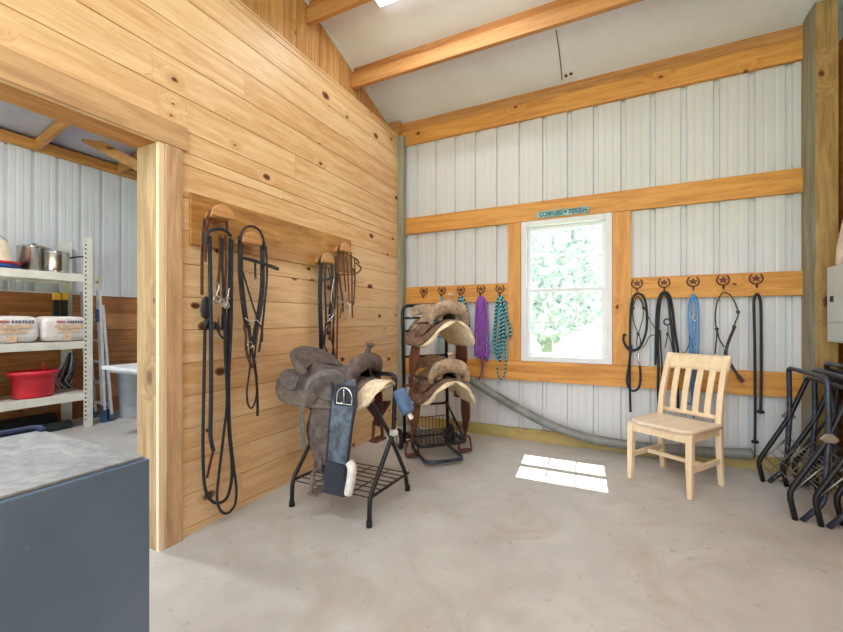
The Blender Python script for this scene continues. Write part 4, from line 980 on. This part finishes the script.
for yy in (yf_ + .018, yn_ - .018):
    b = MB(); poly = [(-.045, -.012), (-.015, .024), (.015, .024), (.045, -.012), (.02, -.03), (-.02, -.03)]
    b.prism(poly, lambda p, k: (3.333 + p[0], yy + (k - .5) * .008, .562 + p[1])); b.build('hinge_plate', M['wire'], t, bevel=.002)
labs = ['folded saddle stand second from the left in the folded group by the post', 'folded saddle stand third in the folded group, partly hidden by two others']
for k, (dx, dy, rz) in enumerate([(.115, -.036, -.03), (.215, .036, .02)]):
    c = copy_tree(t, None, labs[k]); c.location.x += dx; c.location.y += dy; c.rotation_euler.z = rz
t4 = thing('folded_saddle_stand', 'tallest folded saddle stand under the electrical panel, last in the group', 'stand', (3.53, -.57, fz(-.57)), 0, 'folded saddle stands by the timber post')
yn_, yf_ = -.955, -.355
b = MB(); fframe(b, [(3.50, .062), (3.55, .18), (3.55, .58), (3.50, .955)]); b.build('leg_frame', M['slate'], t4)
b = MB(); fframe(b, [(3.46, .062), (3.44, .2), (3.54, .58), (3.57, .86)]); b.build('leg_frame', M['black'], t4)
b = MB()
for k in range(5):
    q = k / 4; b.tube([(3.46 + .09 * q, yf_, .2 + .2 * q), (3.46 + .09 * q, yn_, .2 + .2 * q)], .0028, 6)
b.build('wire_shelf', M['wire'], t4)
# ------------------------------------------------------------------ electrical panel
t = thing('electrical_panel', 'light grey electrical panel box on the right wall beside the timber post', 'panel', (3.5, -.36, 1.1))
b = MB(); b.box((3.505, -.36, 1.10), (3.639, -.86, 1.605)); b.build('cabinet_body', M['panelgrey'], t, bevel=.004)
b = MB(); b.box((3.497, -.385, 1.235), (3.506, -.84, 1.59)); b.build('panel_door', M['panelgrey'], t, bevel=.002)
b = MB(); b.box((3.499, -.385, 1.115), (3.506, -.84, 1.228)); b.build('lower_cover', M['panelgrey'], t, bevel=.002)
c = onx(832.5, 299, 3.497); b = MB(); b.box((3.488, c.y - .016, c.z - .02), (3.498, c.y + .016, c.z + .02)); b.build('latch', M['slot'], t, bevel=.002)
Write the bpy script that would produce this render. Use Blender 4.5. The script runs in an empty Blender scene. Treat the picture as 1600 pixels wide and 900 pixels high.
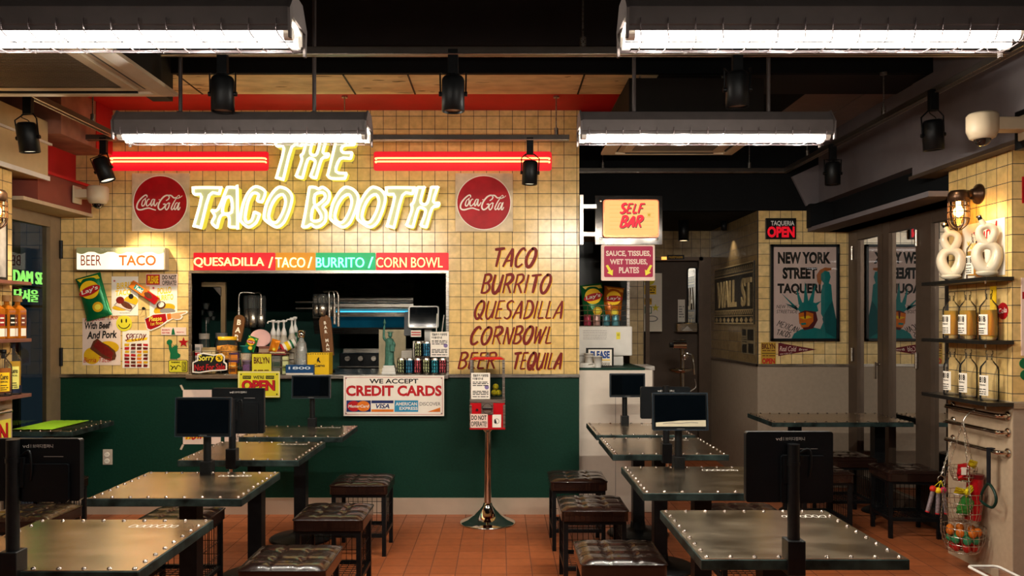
import bpy, bmesh, math, random
from mathutils import Vector, Matrix
random.seed(7)
C = bpy.context.scene.collection
scn = bpy.context.scene
PI = math.pi

# ------------------------------------------------------------------ camera, world, exposure
F, CX, CY, H = 1250.0, 782.0, 503.0, 1.49          # focal length and vanishing point in photo pixels, eye height in metres
cam = bpy.data.cameras.new('camera'); cam.sensor_width = 36; cam.lens = 36 * F / 1600
cam.shift_x = (800 - CX) / 1600; cam.shift_y = (CY - 450) / 1600
cam.clip_start = 0.05
co = bpy.data.objects.new('camera', cam); C.objects.link(co)
co.location = (0, 0, H); co.rotation_euler = (PI / 2, 0, 0); scn.camera = co
w = bpy.data.worlds.new('night'); scn.world = w; w.use_nodes = True
w.node_tree.nodes['Background'].inputs[0].default_value = (0.4, 0.7, 1.0, 1)
w.node_tree.nodes['Background'].inputs[1].default_value = 0.02
scn.view_settings.view_transform = 'Standard'; scn.view_settings.look = 'None'
scn.view_settings.exposure = 0.0; scn.view_settings.gamma = 1; scn.view_settings.use_curve_mapping = False
scn.cycles.use_denoising = True
scn.cycles.max_bounces = 8; scn.cycles.transparent_max_bounces = 16; scn.cycles.sample_clamp_indirect = 6
scn.cycles.caustics_reflective = False; scn.cycles.caustics_refractive = False
TUBE = 5.0          # fluorescent tube radiance
LAMP = 16.0          # watts of each of six light points in a lamp
SPOT = 1.8           # track spot multiplier

# ------------------------------------------------------------------ materials
def lin(c):
    if isinstance(c, str): c = [int(c[i:i + 2], 16) / 255 for i in (0, 2, 4)]
    return tuple(x / 12.92 if x <= 0.04045 else ((x + 0.055) / 1.055) ** 2.4 for x in c)
MATS = {}
def nd(t, k, **kw):
    n = t.nodes.new(k)
    for a, b in kw.items(): setattr(n, a, b)
    return n
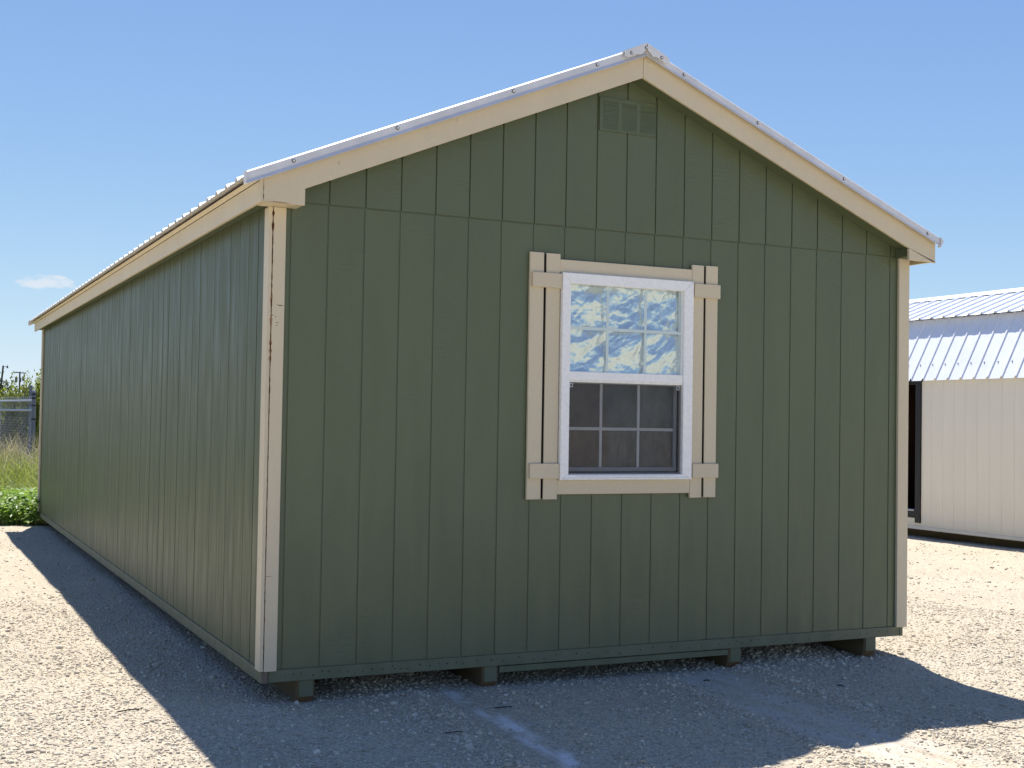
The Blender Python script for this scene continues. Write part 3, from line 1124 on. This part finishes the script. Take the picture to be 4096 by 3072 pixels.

_Exercise_
Your task is to return the entries above exactly, with no pictures.

_Written answer_
The Blender Python script for this scene continues. Write part 4, from line 980 on. This part finishes the script.
for yy in (yf_ + .018, yn_ - .018):
    b = MB(); poly = [(-.045, -.012), (-.015, .024), (.015, .024), (.045, -.012), (.02, -.03), (-.02, -.03)]
    b.prism(poly, lambda p, k: (3.333 + p[0], yy + (k - .5) * .008, .562 + p[1])); b.build('hinge_plate', M['wire'], t, bevel=.002)
labs = ['folded saddle stand second from the left in the folded group by the post', 'folded saddle stand third in the folded group, partly hidden by two others']
for k, (dx, dy, rz) in enumerate([(.115, -.036, -.03), (.215, .036, .02)]):
    c = copy_tree(t, None, labs[k]); c.location.x += dx; c.location.y += dy; c.rotation_euler.z = rz
t4 = thing('folded_saddle_stand', 'tallest folded saddle stand under the electrical panel, last in the group', 'stand', (3.53, -.57, fz(-.57)), 0, 'folded saddle stands by the timber post')
yn_, yf_ = -.955, -.355
b = MB(); fframe(b, [(3.50, .062), (3.55, .18), (3.55, .58), (3.50, .955)]); b.build('leg_frame', M['slate'], t4)
b = MB(); fframe(b, [(3.46, .062), (3.44, .2), (3.54, .58), (3.57, .86)]); b.build('leg_frame', M['black'], t4)
b = MB()
for k in range(5):
    q = k / 4; b.tube([(3.46 + .09 * q, yf_, .2 + .2 * q), (3.46 + .09 * q, yn_, .2 + .2 * q)], .0028, 6)
b.build('wire_shelf', M['wire'], t4)
# ------------------------------------------------------------------ electrical panel
t = thing('electrical_panel', 'light grey electrical panel box on the right wall beside the timber post', 'panel', (3.5, -.36, 1.1))
b = MB(); b.box((3.505, -.36, 1.10), (3.639, -.86, 1.605)); b.build('cabinet_body', M['panelgrey'], t, bevel=.004)
b = MB(); b.box((3.497, -.385, 1.235), (3.506, -.84, 1.59)); b.build('panel_door', M['panelgrey'], t, bevel=.002)
b = MB(); b.box((3.499, -.385, 1.115), (3.506, -.84, 1.228)); b.build('lower_cover', M['panelgrey'], t, bevel=.002)
c = onx(832.5, 299, 3.497); b = MB(); b.box((3.488, c.y - .016, c.z - .02), (3.498, c.y + .016, c.z + .02)); b.build('latch', M['slot'], t, bevel=.002)
Write the bpy script that would produce this render. Use Blender 4.5. The script runs in an empty Blender scene. Treat the picture as 1600 pixels wide and 900 pixels high.
import bpy, bmesh, math, random
from mathutils import Vector, Matrix
random.seed(7)
C = bpy.context.scene.collection
scn = bpy.context.scene
PI = math.pi

# ------------------------------------------------------------------ camera, world, exposure
F, CX, CY, H = 1250.0, 782.0, 503.0, 1.49          # focal length and vanishing point in photo pixels, eye height in metres
cam = bpy.data.cameras.new('camera'); cam.sensor_width = 36; cam.lens = 36 * F / 1600
cam.shift_x = (800 - CX) / 1600; cam.shift_y = (CY - 450) / 1600
cam.clip_start = 0.05
co = bpy.data.objects.new('camera', cam); C.objects.link(co)
co.location = (0, 0, H); co.rotation_euler = (PI / 2, 0, 0); scn.camera = co
w = bpy.data.worlds.new('night'); scn.world = w; w.use_nodes = True
w.node_tree.nodes['Background'].inputs[0].default_value = (0.4, 0.7, 1.0, 1)
w.node_tree.nodes['Background'].inputs[1].default_value = 0.02
scn.view_settings.view_transform = 'Standard'; scn.view_settings.look = 'None'
scn.view_settings.exposure = 0.0; scn.view_settings.gamma = 1; scn.view_settings.use_curve_mapping = False
scn.cycles.use_denoising = True
scn.cycles.max_bounces = 8; scn.cycles.transparent_max_bounces = 16; scn.cycles.sample_clamp_indirect = 6
scn.cycles.caustics_reflective = False; scn.cycles.caustics_refractive = False
TUBE = 5.0          # fluorescent tube radiance
LAMP = 16.0          # watts of each of six light points in a lamp
SPOT = 1.8           # track spot multiplier

# ------------------------------------------------------------------ materials
def lin(c):
    if isinstance(c, str): c = [int(c[i:i + 2], 16) / 255 for i in (0, 2, 4)]
    return tuple(x / 12.92 if x <= 0.04045 else ((x + 0.055) / 1.055) ** 2.4 for x in c)
MATS = {}
def nd(t, k, **kw):
    n = t.nodes.new(k)
    for a, b in kw.items(): setattr(n, a, b)
    return n
The Blender Python script for this scene continues. Write part 3, from line 1124 on. This part finishes the script. Take the picture to be 4096 by 3072 pixels.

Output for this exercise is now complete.